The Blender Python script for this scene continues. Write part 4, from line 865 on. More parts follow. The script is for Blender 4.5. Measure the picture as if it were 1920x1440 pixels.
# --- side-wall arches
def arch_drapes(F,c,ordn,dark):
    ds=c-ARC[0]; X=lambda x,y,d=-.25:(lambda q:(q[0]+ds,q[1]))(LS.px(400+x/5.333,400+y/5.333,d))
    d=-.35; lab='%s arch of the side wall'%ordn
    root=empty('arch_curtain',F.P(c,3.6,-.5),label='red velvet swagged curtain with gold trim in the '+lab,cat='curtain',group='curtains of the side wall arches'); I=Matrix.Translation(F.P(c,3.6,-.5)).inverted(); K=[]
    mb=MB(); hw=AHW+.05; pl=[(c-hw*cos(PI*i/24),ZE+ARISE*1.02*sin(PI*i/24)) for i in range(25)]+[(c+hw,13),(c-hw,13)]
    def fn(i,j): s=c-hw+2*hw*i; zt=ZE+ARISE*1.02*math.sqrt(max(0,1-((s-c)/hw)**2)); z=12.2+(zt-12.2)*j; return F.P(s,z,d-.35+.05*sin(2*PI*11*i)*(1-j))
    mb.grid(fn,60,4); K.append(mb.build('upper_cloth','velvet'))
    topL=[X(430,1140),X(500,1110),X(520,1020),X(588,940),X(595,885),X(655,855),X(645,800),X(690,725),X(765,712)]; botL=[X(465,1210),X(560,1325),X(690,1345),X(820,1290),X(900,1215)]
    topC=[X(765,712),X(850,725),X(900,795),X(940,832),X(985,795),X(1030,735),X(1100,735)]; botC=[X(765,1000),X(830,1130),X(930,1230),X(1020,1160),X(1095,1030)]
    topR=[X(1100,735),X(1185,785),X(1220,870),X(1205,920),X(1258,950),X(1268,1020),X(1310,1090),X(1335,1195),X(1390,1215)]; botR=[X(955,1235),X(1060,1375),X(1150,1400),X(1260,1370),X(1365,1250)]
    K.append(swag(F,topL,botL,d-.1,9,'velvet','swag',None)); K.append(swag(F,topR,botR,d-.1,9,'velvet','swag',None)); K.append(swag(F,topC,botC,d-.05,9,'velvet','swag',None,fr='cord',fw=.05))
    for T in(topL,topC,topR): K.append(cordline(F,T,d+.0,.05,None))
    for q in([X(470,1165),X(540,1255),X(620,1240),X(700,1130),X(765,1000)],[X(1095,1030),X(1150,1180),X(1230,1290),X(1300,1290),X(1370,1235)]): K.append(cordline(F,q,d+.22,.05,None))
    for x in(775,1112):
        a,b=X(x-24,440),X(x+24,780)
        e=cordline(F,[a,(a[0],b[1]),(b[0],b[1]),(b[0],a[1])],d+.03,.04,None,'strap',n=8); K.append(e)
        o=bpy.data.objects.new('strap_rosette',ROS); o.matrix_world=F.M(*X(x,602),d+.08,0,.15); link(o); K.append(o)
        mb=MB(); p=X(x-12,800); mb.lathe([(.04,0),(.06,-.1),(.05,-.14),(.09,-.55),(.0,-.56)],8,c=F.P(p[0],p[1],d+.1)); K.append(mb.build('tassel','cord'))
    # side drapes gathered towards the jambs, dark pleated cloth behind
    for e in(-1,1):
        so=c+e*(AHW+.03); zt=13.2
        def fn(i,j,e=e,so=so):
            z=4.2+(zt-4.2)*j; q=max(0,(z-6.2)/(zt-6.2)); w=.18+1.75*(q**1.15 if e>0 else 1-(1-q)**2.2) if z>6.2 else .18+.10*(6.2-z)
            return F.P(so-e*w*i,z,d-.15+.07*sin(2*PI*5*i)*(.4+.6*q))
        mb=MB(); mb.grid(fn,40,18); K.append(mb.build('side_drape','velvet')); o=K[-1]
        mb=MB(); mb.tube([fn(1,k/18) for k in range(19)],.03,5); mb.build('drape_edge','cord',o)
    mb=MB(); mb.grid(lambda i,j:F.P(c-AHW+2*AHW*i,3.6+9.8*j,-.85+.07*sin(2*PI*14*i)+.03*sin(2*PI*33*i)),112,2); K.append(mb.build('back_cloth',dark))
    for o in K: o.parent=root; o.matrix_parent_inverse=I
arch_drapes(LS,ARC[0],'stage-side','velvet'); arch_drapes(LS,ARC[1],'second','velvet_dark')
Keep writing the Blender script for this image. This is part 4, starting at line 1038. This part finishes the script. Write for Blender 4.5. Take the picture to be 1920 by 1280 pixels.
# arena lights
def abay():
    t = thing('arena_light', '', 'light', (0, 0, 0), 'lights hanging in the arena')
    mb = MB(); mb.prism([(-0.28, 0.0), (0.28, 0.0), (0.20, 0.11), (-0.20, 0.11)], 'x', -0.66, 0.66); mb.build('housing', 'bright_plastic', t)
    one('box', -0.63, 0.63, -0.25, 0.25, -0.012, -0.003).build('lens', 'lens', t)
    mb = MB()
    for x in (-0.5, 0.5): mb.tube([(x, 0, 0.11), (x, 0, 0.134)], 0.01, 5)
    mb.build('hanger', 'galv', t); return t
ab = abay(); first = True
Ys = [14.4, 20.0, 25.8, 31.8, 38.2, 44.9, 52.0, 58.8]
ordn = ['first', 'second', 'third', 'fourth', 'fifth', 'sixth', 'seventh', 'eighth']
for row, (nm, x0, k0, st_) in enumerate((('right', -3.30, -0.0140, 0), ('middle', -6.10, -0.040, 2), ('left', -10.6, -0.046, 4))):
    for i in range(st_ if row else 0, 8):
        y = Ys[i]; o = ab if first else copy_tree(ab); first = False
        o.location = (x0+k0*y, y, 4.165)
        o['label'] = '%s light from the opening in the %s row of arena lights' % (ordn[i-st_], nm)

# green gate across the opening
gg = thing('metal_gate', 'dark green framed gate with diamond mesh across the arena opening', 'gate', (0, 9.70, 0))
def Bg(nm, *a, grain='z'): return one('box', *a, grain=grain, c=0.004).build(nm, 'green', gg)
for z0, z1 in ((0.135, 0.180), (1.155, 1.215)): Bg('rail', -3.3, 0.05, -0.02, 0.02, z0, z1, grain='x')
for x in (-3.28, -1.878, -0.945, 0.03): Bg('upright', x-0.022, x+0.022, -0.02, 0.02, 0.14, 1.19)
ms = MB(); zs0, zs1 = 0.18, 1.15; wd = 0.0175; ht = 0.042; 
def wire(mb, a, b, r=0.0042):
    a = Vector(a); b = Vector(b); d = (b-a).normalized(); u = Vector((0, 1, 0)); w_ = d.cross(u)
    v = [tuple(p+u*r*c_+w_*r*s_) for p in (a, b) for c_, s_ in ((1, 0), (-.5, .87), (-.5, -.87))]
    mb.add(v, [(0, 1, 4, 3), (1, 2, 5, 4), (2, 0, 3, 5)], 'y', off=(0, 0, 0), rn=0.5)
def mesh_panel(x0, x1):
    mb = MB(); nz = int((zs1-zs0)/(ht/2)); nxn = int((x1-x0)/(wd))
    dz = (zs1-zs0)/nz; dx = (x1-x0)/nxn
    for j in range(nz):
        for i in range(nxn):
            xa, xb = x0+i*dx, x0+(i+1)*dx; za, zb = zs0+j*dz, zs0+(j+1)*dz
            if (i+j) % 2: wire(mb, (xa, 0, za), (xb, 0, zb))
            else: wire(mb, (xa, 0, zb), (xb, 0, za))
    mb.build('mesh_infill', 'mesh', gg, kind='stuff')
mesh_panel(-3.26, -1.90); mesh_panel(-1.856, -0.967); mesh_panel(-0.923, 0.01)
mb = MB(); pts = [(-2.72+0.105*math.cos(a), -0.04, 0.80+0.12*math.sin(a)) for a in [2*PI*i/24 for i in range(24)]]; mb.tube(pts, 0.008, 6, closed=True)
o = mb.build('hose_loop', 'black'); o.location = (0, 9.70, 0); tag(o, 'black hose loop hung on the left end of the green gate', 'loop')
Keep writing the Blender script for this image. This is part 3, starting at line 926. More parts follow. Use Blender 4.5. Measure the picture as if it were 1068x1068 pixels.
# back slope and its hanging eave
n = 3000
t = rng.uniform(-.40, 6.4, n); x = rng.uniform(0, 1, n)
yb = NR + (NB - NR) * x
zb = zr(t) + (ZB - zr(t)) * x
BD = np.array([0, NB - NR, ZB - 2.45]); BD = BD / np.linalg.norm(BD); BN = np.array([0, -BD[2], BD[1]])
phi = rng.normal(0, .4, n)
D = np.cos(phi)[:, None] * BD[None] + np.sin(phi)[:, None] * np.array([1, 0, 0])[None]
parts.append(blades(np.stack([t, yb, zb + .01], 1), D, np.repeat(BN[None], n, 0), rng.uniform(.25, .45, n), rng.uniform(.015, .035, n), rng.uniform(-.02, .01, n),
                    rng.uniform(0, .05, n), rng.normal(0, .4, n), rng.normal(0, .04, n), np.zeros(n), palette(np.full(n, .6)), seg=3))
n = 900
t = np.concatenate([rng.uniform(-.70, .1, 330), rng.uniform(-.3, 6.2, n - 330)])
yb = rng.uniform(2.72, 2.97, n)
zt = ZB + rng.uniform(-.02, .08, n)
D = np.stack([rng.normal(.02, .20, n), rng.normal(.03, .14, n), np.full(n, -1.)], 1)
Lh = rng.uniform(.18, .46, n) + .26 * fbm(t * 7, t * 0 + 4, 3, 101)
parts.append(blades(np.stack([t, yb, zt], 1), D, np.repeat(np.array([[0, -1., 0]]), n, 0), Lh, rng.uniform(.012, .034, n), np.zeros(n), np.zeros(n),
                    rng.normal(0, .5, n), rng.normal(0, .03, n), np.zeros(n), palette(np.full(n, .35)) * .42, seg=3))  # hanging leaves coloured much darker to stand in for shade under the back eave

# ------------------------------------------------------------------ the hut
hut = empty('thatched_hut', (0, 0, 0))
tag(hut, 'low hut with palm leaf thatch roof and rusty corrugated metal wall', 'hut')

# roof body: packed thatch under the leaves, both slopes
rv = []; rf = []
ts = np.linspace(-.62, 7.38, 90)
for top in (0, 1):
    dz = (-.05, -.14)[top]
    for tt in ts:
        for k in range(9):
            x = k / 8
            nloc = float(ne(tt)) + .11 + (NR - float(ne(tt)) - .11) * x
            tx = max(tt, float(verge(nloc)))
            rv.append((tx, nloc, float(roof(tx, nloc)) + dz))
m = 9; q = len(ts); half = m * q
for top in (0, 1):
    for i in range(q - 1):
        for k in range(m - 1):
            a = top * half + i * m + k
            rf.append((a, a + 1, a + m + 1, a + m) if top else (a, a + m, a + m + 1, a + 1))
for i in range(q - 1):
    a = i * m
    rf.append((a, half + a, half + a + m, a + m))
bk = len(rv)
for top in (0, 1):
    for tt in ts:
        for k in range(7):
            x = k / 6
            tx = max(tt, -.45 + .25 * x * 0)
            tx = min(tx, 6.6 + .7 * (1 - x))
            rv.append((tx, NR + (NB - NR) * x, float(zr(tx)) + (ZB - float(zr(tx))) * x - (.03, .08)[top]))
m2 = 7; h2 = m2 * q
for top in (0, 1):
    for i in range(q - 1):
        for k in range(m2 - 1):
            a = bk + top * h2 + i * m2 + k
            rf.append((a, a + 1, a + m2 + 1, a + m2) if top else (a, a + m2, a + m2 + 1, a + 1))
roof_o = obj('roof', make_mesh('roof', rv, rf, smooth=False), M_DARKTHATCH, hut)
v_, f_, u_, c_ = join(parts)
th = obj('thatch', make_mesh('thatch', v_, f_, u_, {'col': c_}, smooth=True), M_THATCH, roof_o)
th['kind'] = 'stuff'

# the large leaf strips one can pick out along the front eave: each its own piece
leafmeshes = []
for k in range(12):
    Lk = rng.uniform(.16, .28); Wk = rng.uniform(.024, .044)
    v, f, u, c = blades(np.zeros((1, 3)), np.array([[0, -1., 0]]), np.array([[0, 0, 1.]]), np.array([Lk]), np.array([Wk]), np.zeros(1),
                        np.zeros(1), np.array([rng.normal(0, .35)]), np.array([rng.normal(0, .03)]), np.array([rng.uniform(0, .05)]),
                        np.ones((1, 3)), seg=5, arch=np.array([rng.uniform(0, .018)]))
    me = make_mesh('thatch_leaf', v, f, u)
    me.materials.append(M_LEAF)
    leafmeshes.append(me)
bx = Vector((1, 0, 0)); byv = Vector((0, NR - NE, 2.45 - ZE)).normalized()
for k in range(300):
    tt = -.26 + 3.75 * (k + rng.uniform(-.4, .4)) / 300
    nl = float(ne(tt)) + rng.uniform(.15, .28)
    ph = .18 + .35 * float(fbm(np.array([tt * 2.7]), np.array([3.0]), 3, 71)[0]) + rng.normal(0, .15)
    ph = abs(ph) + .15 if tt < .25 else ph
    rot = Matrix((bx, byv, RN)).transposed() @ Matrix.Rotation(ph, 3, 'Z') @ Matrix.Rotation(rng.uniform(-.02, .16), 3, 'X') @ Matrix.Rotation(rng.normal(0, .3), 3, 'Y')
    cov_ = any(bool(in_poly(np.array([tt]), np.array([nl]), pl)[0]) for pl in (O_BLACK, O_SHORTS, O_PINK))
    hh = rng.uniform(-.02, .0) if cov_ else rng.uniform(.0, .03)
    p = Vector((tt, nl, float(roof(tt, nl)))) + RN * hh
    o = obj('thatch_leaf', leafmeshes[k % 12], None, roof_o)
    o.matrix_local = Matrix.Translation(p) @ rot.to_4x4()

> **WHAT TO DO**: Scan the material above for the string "from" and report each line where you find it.

> **OUTPUT**:
The Blender Python script for this scene continues. Write part 4, from line 865 on. More parts follow. The script is for Blender 4.5. Measure the picture as if it were 1920x1440 pixels.
        o['label'] = '%s light from the opening in the %s row of arena lights' % (ordn[i-st_], nm)